Once inside, the insanity of the solution went to the next level. He had to click on a lost cat toy that was inside the room, and when he did, he was teleported back out of the room and took a small amount of random damage. That damage total - 8140 for us - then become a five digit code (08140) that we needed to use to pat five named cats in the Court of Stars dungeon. How on earth anyone worked out that link - the damage taken mapping to pats on some kittens - is beyond our ken.

Nice kitties


We dutifully patted our kittens, and were rewarded with a transport to the penultimate stage: the dreaded jumping puzzle.

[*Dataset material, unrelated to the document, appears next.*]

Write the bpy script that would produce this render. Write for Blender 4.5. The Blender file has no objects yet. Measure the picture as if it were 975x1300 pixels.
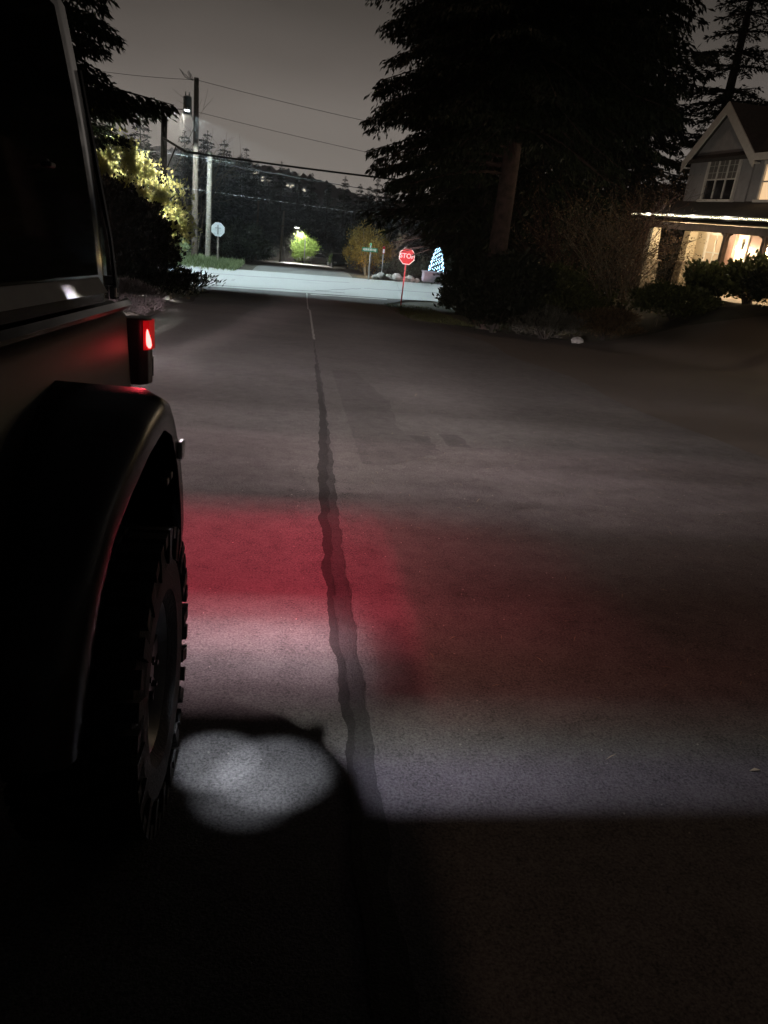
import bpy, bmesh, math, random
import numpy as np
from mathutils import Vector, Matrix, Euler
S = bpy.context.scene
COL = S.collection
R = math.radians
rng = np.random.default_rng(11)
random.seed(5)

# ------------------------------------------------------------------ materials
def new_mat(name):
    m = bpy.data.materials.new(name); m.use_nodes = True
    nt = m.node_tree; nt.nodes.clear()
    out = nt.nodes.new('ShaderNodeOutputMaterial')
    b = nt.nodes.new('ShaderNodeBsdfPrincipled')
    nt.links.new(b.outputs[0], out.inputs[0])
    return m, nt, b
def N(nt, kind, **kw):
    n = nt.nodes.new(kind)
    for k, v in kw.items():
        if k in n.inputs.keys(): n.inputs[k].default_value = v
        else: setattr(n, k, v)
    return n
def L(nt, a, b): nt.links.new(a, b)
def ramp(nt, stops, fac=None, interp='LINEAR'):
    r = nt.nodes.new('ShaderNodeValToRGB'); cr = r.color_ramp; cr.interpolation = interp
    while len(cr.elements) < len(stops): cr.elements.new(0.5)
    for e, (p, c) in zip(cr.elements, stops):
        e.position = p; e.color = (c, c, c, 1) if isinstance(c, (int, float)) else (*c, 1)
    if fac is not None: nt.links.new(fac, r.inputs[0])
    return r
def noisy(name, c1, c2, scale=8.0, rough=0.7, bump=0.0, bscale=None, detail=5, metallic=0.0, spec=0.5, island=False, emit=None):
    m, nt, b = new_mat(name)
    tc = N(nt, 'ShaderNodeTexCoord')
    n = N(nt, 'ShaderNodeTexNoise', Scale=scale, Detail=detail, Roughness=0.62)
    L(nt, tc.outputs['Object'], n.inputs['Vector'])
    fac = n.outputs[0]
    if island:
        g = N(nt, 'ShaderNodeNewGeometry')
        mx = N(nt, 'ShaderNodeMath', operation='ADD'); L(nt, g.outputs['Random Per Island'], mx.inputs[0]); L(nt, fac, mx.inputs[1])
        m2 = N(nt, 'ShaderNodeMath', operation='MULTIPLY'); m2.inputs[1].default_value = 0.5; L(nt, mx.outputs[0], m2.inputs[0]); fac = m2.outputs[0]
    r = ramp(nt, [(0.3, c1), (0.7, c2)], fac)
    L(nt, r.outputs[0], b.inputs['Base Color'])
    b.inputs['Roughness'].default_value = rough; b.inputs['Metallic'].default_value = metallic
    b.inputs['Specular IOR Level'].default_value = spec
    if bump:
        n2 = N(nt, 'ShaderNodeTexNoise', Scale=bscale or scale * 4, Detail=4)
        L(nt, tc.outputs['Object'], n2.inputs['Vector'])
        bp = N(nt, 'ShaderNodeBump', Strength=bump, Distance=0.02)
        L(nt, n2.outputs[0], bp.inputs['Height']); L(nt, bp.outputs[0], b.inputs['Normal'])
    return m
def leaf_mat(name, c1, c2, trans=0.3, tcol=None, rough=0.55, spec=0.3):
    m, nt, b = new_mat(name)
    g = N(nt, 'ShaderNodeNewGeometry')
    r = ramp(nt, [(0.0, c1), (1.0, c2)], g.outputs['Random Per Island'])
    L(nt, r.outputs[0], b.inputs['Base Color'])
    b.inputs['Roughness'].default_value = rough; b.inputs['Specular IOR Level'].default_value = spec
    if trans:
        t = N(nt, 'ShaderNodeBsdfTranslucent'); mix = N(nt, 'ShaderNodeMixShader'); mix.inputs[0].default_value = trans
        if tcol is None: L(nt, r.outputs[0], t.inputs[0])
        else: t.inputs[0].default_value = (*tcol, 1)
        out = [x for x in nt.nodes if x.type == 'OUTPUT_MATERIAL'][0]
        L(nt, b.outputs[0], mix.inputs[1]); L(nt, t.outputs[0], mix.inputs[2]); L(nt, mix.outputs[0], out.inputs[0])
    return m
def emit_mat(name, col, strength, base=(0.05, 0.05, 0.05), sampling='NONE'):
    m, nt, b = new_mat(name)
    b.inputs['Base Color'].default_value = (*base, 1)
    b.inputs['Emission Color'].default_value = (*col, 1); b.inputs['Emission Strength'].default_value = strength
    try: m.cycles.emission_sampling = sampling
    except Exception: pass
    return m
def plain(name, c, rough=0.5, metallic=0.0, spec=0.5, coat=0.0):
    m = noisy(name, tuple(x * 0.86 for x in c), tuple(min(1, x * 1.12) for x in c), 14, rough, 0, metallic=metallic, spec=spec)
    if coat:
        b = [x for x in m.node_tree.nodes if x.type == 'BSDF_PRINCIPLED'][0]; b.inputs['Coat Weight'].default_value = coat; b.inputs['Coat Roughness'].default_value = 0.06
    return m

# ------------------------------------------------------------------ mesh builder
class MB:
    def __init__(s): s.v = []; s.f = []
    def add(s, vs, fs):
        o = len(s.v); s.v += [tuple(p) for p in vs]; s.f += [tuple(i + o for i in f) for f in fs]; return s
    def box(s, c, d, rz=0.0, rot=None):
        M = rot if rot is not None else Matrix.Rotation(rz, 3, 'Z')
        vs = []
        for x in (-.5, .5):
            for y in (-.5, .5):
                for z in (-.5, .5):
                    vs.append(Vector(c) + M @ Vector((x * d[0], y * d[1], z * d[2])))
        return s.add(vs, [(0, 1, 3, 2), (4, 6, 7, 5), (0, 4, 5, 1), (2, 3, 7, 6), (0, 2, 6, 4), (1, 5, 7, 3)])
    def tube(s, pts, rad, n=8, cap=True):
        pts = [Vector(p) for p in pts]
        if not isinstance(rad, (list, tuple)): rad = [rad] * len(pts)
        vs = []; fs = []; prev = None
        for i, p in enumerate(pts):
            t = (pts[min(i + 1, len(pts) - 1)] - pts[max(i - 1, 0)])
            t = t.normalized() if t.length > 1e-9 else Vector((0, 0, 1))
            a = prev if prev is not None else (Vector((1, 0, 0)) if abs(t.x) < .9 else Vector((0, 1, 0)))
            a = (a - t * a.dot(t)).normalized(); prev = a; b = t.cross(a)
            for k in range(n):
                w = 2 * math.pi * k / n
                vs.append(p + (a * math.cos(w) + b * math.sin(w)) * rad[i])
        for i in range(len(pts) - 1):
            for k in range(n):
                q = (k + 1) % n
                fs.append((i * n + k, i * n + q, (i + 1) * n + q, (i + 1) * n + k))
        if cap:
            fs.append(tuple(range(n - 1, -1, -1))); fs.append(tuple((len(pts) - 1) * n + k for k in range(n)))
        return s.add(vs, fs)
    def prism(s, poly, a, b, axis='x'):
        """poly in the two other axes, extruded from a to b along axis"""
        def mk(p, t):
            return (t, p[0], p[1]) if axis == 'x' else ((p[0], t, p[1]) if axis == 'y' else (p[0], p[1], t))
        n = len(poly); vs = [mk(p, a) for p in poly] + [mk(p, b) for p in poly]
        fs = [tuple(range(n - 1, -1, -1)), tuple(range(n, 2 * n))] + [(i, (i + 1) % n, n + (i + 1) % n, n + i) for i in range(n)]
        return s.add(vs, fs)
    def loft(s, rings, close=True, cap=True):
        n = len(rings[0]); vs = [p for r in rings for p in r]; fs = []
        for i in range(len(rings) - 1):
            for k in range(n if close else n - 1):
                q = (k + 1) % n
                fs.append((i * n + k, i * n + q, (i + 1) * n + q, (i + 1) * n + k))
        if cap and close:
            fs.append(tuple(range(n - 1, -1, -1))); fs.append(tuple((len(rings) - 1) * n + k for k in range(n)))
        return s.add(vs, fs)
    def blob(s, c, r, seg=10, rings=7, jit=0.0, seed=0):
        g = random.Random(seed); vs = []; fs = []
        for i in range(rings + 1):
            th = math.pi * i / rings
            for k in range(seg):
                ph = 2 * math.pi * k / seg
                q = 1 + g.uniform(-jit, jit)
                vs.append((c[0] + r[0] * q * math.sin(th) * math.cos(ph), c[1] + r[1] * q * math.sin(th) * math.sin(ph), c[2] + r[2] * q * math.cos(th)))
        for i in range(rings):
            for k in range(seg):
                q = (k + 1) % seg
                fs.append((i * seg + k, (i + 1) * seg + k, (i + 1) * seg + q, i * seg + q))
        return s.add(vs, fs)
    def build(s, name, mat, parent=None, org=(0, 0, 0), smooth=False, bevel=0.0, own=False, fix=True):
        """org: origin subtracted from the vertices; own=True puts the object itself at org"""
        me = bpy.data.meshes.new(name)
        me.from_pydata([(x - org[0], y - org[1], z - org[2]) for x, y, z in s.v], [], s.f)
        if fix:
            bm = bmesh.new(); bm.from_mesh(me); bmesh.ops.recalc_face_normals(bm, faces=bm.faces); bm.to_mesh(me); bm.free()
        if smooth: me.polygons.foreach_set('use_smooth', [True] * len(me.polygons))
        me.materials.append(mat)
        o = bpy.data.objects.new(name, me); COL.objects.link(o)
        if parent: o.parent = parent
        if own: o.location = org
        if bevel:
            md = o.modifiers.new('bevel', 'BEVEL'); md.width = bevel; md.segments = 2; md.limit_method = 'ANGLE'
        if smooth and bevel == 0:
            try: me.set_sharp_from_angle(angle=R(50))
            except Exception: pass
        return o
def np_mesh(name, V, nper, mat, parent=None, org=(0, 0, 0), own=False):
    """V: (n, nper, 3) array of separate polygons"""
    n = V.shape[0]; me = bpy.data.meshes.new(name)
    vv = (V.reshape(-1, 3) - np.array(org)).astype(np.float32)
    me.vertices.add(n * nper); me.vertices.foreach_set('co', vv.ravel())
    me.loops.add(n * nper); me.loops.foreach_set('vertex_index', np.arange(n * nper, dtype=np.int32))
    me.polygons.add(n); me.polygons.foreach_set('loop_start', (np.arange(n) * nper).astype(np.int32))
    me.update(calc_edges=True); me.validate()
    me.materials.append(mat)
    o = bpy.data.objects.new(name, me); COL.objects.link(o)
    if parent: o.parent = parent
    if own: o.location = org
    return o
def thing(name, label, cat, loc=(0, 0, 0), group=None):
    o = bpy.data.objects.new(name, None); o.empty_display_size = 0.2; COL.objects.link(o)
    o.location = loc; o['label'] = label; o['category'] = cat
    if group: o['group'] = group
    return o
def tag(o, label, cat, group=None):
    o['label'] = label; o['category'] = cat
    if group: o['group'] = group
    return o
def struct(o): o['kind'] = 'structure'; return o
def stuff(o, label=None, cat=None):
    o['kind'] = 'stuff'
    if label: o['label'] = label
    if cat: o['category'] = cat
    return o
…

We had assumed this would be where we failed, as 91 co-ordinated jumps awaited a group not known for our mad mouse & keyboard skills. But we were thrilled to find out the ‘jumps’ were actually just clicks, like jumping on a mount. Hallelujah! So we just needed to follow the sequence laid out in the guide and we were through.

Once again our smarter party members had solved this by half way across, though the step where someone had to leap to their death was surely insoluble except by trial and error.

87 of 91


Which led us to the final challenge, which was a variation on the fox-chicken-farmer river crossing puzzle. It flummoxed us for a while, but our Professor eventually sorted it out and we made it across. I was the poison, whilst our newest recruit was the farmer, which was a happy confluence.

So close


And with that we were done. We entered the room with the Hivemind, which in a nice final touch required all five players to stand in summoning circles to unlock.



Naturally we all then returned to Orgrimmar to flounce around showing off our new mounts.


And best of all, we discovered a secret of our own! Once we all mounted a single Hivemind, our host worked out he could eject us…Special Air Horde!



Thanks to the Secrets Discord for making the solution available to all, and solving it in the first place. And kudos to Blizzard for creating five-person content of such a different flavour.